BANDA ACEH- Larangan duduk mengangkang bagi perempuan saat dibonceng sepeda motor yang dihubungan dengan upaya menegakkan syariat Islam, nilai budaya dan adat istiadat masyarakat Aceh di Kota Lhokseumawe, dinilai sebagai pembodohan publik.
Jaringan Masyarakat Sipil Peduli Syariah (JMSPS) menilai Pemkot Lhokseumawe telah meniru cara bersyariah taliban di Pakistan dan Pemerintah Arab Saudi, bukan terinspirasi dari Islam kultural dan sufistik Aceh.
"Ini sebagai pembodohan publik karena tidak ada satupun hukum syariat atau fiqih sepanjang perkembangan studi pengetahuan Islam yang berbicara tentang larangan duduk mengangkang bagi perempuan dalam berkendaraan," kata Juru Bicara JMSPS, Affan Ramli, di Banda Aceh, Sabtu (12/1/2013).
Demikian juga, kata Affan, tidak ada satupun adat Aceh baik adat istiadat maupun hukum adat yang melarang perempuan duduk mengangkang di kendaraan.
Affan Ramli mengatakan tentang tata cara duduk baik laki-laki maupun perempuan di tempat manapun, di rumah atau di kendaraan sepenuhnya bagian dari sopan santun lokal yang tidak punya ukuran universal.
“Sopan santun cara duduk tidak pernah diatur dalam aturan pemerintah sepanjang sejarah Aceh, itu sepenuhnya dibentuk melalui pendidikan dan kebiasaan,” kata Affan.
Menurutnya Pemkot Lhokseumawe berfikir semua hal yg dianggap persoalan dapat diselesaikan dengan aturan pemerintah.
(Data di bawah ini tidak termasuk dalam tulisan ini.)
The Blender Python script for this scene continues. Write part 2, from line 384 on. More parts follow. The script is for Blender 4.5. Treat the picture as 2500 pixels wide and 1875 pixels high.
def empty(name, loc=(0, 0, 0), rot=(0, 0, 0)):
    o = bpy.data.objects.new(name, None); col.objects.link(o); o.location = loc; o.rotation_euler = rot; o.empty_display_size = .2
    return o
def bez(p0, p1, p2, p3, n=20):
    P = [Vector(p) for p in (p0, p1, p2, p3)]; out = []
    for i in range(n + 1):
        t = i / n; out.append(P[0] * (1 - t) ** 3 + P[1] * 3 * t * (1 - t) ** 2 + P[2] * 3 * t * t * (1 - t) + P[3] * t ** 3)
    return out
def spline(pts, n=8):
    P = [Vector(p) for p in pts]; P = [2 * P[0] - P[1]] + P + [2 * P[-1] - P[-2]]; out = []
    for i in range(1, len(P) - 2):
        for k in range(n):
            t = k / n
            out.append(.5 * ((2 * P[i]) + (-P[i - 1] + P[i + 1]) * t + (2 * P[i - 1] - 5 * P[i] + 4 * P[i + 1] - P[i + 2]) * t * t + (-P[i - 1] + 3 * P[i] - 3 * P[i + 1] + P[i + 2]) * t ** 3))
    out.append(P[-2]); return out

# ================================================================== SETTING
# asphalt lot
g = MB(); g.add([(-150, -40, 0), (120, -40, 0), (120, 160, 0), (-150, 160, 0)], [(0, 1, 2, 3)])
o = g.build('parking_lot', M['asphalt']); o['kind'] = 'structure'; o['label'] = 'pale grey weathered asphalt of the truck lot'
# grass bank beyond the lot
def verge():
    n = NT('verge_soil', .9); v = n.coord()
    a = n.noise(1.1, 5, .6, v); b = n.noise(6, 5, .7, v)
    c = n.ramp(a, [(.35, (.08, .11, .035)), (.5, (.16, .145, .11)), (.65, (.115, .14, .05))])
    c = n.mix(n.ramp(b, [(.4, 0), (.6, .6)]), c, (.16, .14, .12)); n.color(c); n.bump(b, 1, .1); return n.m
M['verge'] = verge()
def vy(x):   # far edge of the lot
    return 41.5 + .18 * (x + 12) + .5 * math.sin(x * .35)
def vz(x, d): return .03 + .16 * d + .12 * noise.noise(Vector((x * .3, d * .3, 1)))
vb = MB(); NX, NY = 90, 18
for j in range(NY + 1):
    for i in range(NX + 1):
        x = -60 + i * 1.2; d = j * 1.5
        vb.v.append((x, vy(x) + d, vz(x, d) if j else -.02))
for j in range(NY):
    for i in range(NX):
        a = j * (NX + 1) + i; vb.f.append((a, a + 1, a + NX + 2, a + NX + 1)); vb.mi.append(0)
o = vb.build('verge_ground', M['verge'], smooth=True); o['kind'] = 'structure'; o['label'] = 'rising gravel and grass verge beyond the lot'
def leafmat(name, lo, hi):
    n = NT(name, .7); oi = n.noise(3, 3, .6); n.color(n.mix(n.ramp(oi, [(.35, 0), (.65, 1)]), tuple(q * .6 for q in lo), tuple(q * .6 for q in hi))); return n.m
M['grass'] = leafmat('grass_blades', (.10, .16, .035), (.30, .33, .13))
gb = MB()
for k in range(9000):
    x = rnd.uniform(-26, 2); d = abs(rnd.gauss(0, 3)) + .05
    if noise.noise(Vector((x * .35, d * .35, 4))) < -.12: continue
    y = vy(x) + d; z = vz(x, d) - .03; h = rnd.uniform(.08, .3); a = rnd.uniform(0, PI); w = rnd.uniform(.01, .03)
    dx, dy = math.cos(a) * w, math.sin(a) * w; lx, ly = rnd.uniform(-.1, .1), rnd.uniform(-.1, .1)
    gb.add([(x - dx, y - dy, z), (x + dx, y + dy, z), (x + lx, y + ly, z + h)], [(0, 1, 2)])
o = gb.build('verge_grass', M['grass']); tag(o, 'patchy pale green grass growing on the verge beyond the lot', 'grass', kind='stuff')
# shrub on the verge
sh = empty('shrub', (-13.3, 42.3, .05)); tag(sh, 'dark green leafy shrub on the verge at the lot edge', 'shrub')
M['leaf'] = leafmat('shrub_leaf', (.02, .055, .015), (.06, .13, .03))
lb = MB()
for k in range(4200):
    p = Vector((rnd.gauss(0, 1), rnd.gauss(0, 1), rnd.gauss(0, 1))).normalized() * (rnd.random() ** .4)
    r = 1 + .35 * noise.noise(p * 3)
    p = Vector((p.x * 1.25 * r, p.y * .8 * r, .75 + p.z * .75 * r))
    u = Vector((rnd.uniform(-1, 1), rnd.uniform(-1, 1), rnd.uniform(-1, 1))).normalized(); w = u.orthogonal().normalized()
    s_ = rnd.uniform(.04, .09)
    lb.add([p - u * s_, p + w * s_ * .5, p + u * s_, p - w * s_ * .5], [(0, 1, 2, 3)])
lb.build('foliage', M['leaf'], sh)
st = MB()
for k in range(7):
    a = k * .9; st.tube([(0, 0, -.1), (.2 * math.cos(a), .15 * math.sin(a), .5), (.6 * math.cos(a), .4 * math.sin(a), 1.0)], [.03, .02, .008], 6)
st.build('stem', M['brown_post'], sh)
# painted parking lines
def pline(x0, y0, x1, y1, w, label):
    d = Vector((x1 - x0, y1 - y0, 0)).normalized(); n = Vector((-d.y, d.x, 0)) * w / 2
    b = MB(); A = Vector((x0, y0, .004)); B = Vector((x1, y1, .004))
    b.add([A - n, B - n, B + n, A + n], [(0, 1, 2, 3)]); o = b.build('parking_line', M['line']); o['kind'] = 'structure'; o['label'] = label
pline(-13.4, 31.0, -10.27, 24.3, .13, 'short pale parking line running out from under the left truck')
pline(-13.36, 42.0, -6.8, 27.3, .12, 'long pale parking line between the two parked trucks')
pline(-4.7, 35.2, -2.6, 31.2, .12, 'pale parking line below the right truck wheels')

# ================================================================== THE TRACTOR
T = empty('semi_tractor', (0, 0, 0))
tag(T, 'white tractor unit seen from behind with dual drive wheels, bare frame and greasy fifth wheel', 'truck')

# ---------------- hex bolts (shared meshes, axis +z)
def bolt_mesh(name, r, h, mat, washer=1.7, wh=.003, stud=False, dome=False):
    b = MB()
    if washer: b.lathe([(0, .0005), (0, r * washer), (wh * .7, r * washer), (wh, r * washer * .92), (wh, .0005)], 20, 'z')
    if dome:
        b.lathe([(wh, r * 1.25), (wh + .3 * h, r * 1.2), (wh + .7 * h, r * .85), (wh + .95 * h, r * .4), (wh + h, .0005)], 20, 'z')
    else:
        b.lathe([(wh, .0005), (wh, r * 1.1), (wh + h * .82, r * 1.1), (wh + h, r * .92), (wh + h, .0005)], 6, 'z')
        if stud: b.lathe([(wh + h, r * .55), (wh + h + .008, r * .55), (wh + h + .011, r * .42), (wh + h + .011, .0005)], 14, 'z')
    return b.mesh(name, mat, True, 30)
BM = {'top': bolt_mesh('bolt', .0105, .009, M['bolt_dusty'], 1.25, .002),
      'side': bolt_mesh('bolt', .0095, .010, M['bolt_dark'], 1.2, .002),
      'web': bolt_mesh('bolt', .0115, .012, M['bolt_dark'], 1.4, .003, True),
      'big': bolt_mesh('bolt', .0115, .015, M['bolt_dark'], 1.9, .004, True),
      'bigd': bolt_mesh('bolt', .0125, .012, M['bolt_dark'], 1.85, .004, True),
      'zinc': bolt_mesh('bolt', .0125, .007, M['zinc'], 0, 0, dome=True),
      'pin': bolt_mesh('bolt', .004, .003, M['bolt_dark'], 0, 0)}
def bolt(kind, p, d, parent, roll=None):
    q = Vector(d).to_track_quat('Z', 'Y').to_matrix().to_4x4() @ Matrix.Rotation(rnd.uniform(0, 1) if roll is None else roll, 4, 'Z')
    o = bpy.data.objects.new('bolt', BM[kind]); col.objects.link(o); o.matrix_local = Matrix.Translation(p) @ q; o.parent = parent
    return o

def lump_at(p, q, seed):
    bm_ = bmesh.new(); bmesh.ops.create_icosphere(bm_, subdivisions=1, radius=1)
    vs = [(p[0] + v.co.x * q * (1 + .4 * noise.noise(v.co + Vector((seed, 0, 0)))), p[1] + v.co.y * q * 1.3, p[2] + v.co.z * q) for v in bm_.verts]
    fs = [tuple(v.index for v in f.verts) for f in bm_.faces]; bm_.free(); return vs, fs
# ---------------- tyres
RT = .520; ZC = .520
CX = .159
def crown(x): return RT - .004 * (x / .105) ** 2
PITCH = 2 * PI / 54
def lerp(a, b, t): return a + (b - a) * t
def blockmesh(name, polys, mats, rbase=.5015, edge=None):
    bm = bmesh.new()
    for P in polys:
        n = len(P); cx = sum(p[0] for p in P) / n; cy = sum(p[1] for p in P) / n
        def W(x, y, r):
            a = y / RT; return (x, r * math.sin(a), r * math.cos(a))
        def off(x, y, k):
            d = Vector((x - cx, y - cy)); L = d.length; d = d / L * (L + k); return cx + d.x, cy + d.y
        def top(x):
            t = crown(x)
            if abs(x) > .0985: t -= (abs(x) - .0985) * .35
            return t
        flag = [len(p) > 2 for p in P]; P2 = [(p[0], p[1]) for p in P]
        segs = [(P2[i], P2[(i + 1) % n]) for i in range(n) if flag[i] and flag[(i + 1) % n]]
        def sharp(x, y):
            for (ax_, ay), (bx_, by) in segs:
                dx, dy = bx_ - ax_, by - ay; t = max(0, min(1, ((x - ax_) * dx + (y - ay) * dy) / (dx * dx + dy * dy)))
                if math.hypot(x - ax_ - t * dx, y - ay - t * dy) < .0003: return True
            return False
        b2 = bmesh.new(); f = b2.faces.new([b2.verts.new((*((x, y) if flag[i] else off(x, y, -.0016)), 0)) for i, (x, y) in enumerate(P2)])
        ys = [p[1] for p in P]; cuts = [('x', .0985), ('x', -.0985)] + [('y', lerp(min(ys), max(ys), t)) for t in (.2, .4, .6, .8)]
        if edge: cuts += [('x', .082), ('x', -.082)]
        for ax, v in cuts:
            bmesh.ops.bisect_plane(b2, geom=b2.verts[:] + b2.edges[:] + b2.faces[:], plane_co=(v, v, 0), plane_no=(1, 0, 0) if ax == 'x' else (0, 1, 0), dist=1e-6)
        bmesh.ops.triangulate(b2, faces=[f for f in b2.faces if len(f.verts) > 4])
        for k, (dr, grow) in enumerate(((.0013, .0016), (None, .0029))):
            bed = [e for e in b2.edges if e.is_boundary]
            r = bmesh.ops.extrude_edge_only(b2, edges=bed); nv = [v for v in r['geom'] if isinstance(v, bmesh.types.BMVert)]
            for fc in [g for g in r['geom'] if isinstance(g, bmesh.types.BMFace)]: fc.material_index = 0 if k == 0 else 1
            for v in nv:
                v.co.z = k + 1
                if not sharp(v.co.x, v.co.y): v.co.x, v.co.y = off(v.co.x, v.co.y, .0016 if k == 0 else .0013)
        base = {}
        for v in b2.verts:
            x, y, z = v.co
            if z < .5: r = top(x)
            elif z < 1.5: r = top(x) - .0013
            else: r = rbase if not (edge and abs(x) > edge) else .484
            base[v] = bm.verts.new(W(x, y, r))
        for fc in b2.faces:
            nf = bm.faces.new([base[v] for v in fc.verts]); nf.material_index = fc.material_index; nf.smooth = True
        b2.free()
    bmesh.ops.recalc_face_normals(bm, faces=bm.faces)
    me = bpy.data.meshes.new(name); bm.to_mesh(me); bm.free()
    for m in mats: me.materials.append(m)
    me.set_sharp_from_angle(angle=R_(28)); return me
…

Sayangnya pemerintahan ini pun tidak tahu cara membuat aturan yang memiliki dasar hukum dan dapat diimplementasikan. "Sehingga seruan ini dari perspektif kajian hukum tidak berguna dan tidak bisa diimplementasikan," ujar Affan.
Malah sebaliknya aturan ini membuka ruang yang besar bagi terjadinya kekerasan dan perlakuan yang tidak senonoh oleh kelompok-kelompok masyarakat ekstrim atau fanatik, terhadap perempuan-perempuan yang mengabaikan seruan larangan duduk mengangkang saat dibonceng. "Apakah Pemkot Lhok bertanggung jawab atas segala dampak negatif atas seruan ini?," tanya Affan.
Affan menambahkan, jika Pemkot Lhokseumawe ingin menghidupkan syariat Islam dan adat istiadat Aceh, seharusnya Pemkot belajar pada model-model pembumian syariat Islam Aceh di masa lalu, yang telah berhasil menerapkan syariat secara kaffah dengan menghidupkan akhlaq islami dan sopan santun melalui pendidikan dan kebudayaan.
Dia berpendapat tampaknya Pemkot meniru cara bersyariah taliban di Pakistan dan Pemerintah Arab Saudi, bukan terinspirasi dari Islam kultural dan sufistik Aceh. “Taliban Pakistan melarang perempuan sekolah, Pemerintah Saudi melarang perempuan menyetir mobil dan Pemkot Lhokseumawe dengan jiwa dan semangat yang sama melarang perempuan duduk mengangkang di atas sepeda motor,” imbuh Affan.
Karena itu JMSPS mengimbau masyarakat Lhokseumawe untuk mengabaikan seruan bersama itu agar, menjadi pembelajaran di masa yang akan datang bagi Pemkot untuk membuat pertimbangan-pertimbangan yang matang dan cerdas ketika ingin membuat aturan atau imbauan, apalagi jika aturan itu terkait syariat dan adat Aceh.